12 Years a Slave

Chiwetel Ejiofor steals the movie. With innumerable close ups of his face contorted in anguish at the indignity of not being recognized for who is truly is, Ejiofor brings enormous emotional intensity to the role of the free man who gets thrust into slavery and only escapes, not through heroic feats of daring do but through, essentially, the kindness of a stranger who is willing to risk seeing him for the man he is. It is an implication, then, that those not so recognized and not legally declared free within the United States, ought to be, but they are left behind as Solomon Northup regains freedom and returns to his home and family in upstate New York where they seem to live with a level of comfort that would put a lot of middle class whites to shame even now.

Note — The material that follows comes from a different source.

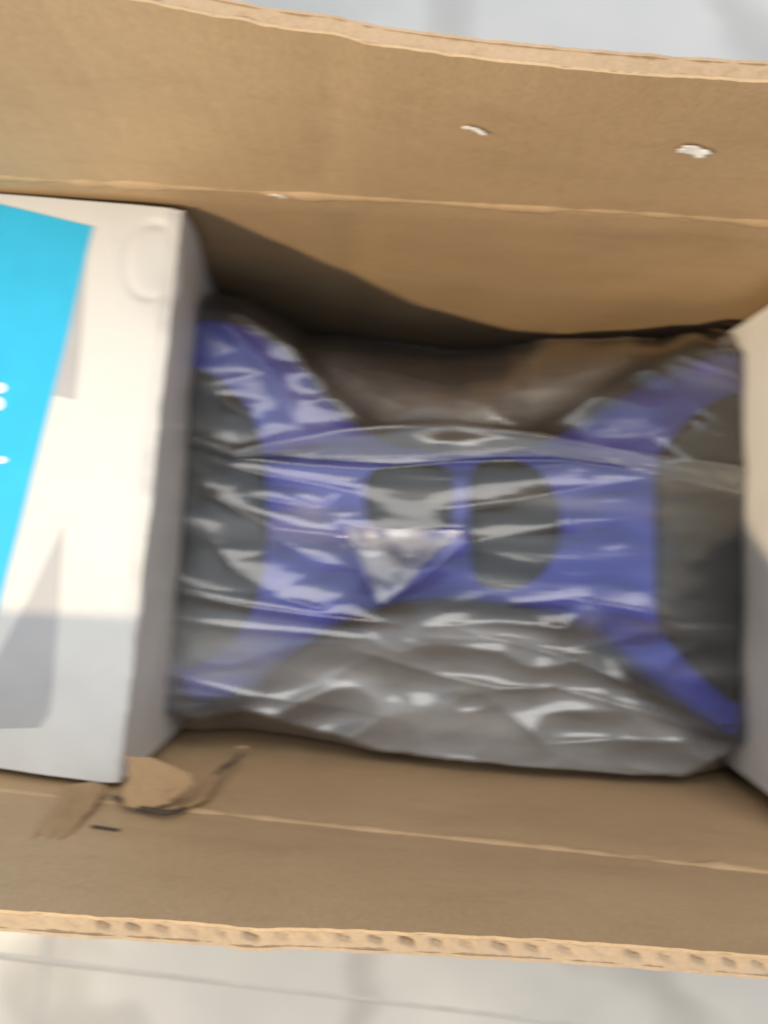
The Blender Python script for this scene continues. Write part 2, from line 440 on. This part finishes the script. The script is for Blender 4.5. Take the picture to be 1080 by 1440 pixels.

McQueen gave us the frenzied Fassbender as a sex addict completely out of control till film’s end in Shame, and here he gives us Fassbender as a not at all genteel southern plantation owner (did the rural, cotton-economy have a different ethos from the South of the cities; where did that mythic gentility reveal itself?) whose infatuation with a slave woman (Lupita Nyong’o in her first film role) exceeds his love for his wife. Infatuation is no barrier to cruelty, though. Epps, the de Sadean sadist, is always willing to see a good flogging imposed on the slowest of the cotton pickers or on any who appear insubordinate, including Patsey (Nyong’o) when she visits another plantation without his knowlege, to obtain, as she puts it so powerfully, soap. Soap to wash away the smell and grime of slavery. Soap that Epps wife, an avenging fury if there ever was one, denies her.
McQueen is no stranger to intensity. He seems to thrive on it. A hunger strike in his depiction of Bobby Sands’ hunger strike in prison; frantic sex addiction in Shame and now the horrific violence of slavery in 12 Years. There is the profound violence of having your identity stripped away, of losing all sense of dignity in the eyes of others, of that great reduction to “property,” and there is also the appalling violence of physical punishment. McQueen shies away from none of it. Unlike the jaded, clever but empty play with generic conventions that are the cruz of Django Unchained, McQueen goes to the historical heart of the matter: what slavery felt like for those who suffered its immense indignities, without cardboard heroes riding to the rescue. Ejiofor deserves enormous credit for bring it all alive with his understated and deeply human performance, a performance that denies the unalterable assumption of his “masters” that is less than they at every turn.
This is a wrenching, disturbing, deeply affecting film and we will probably hear much more about it come Oscar time.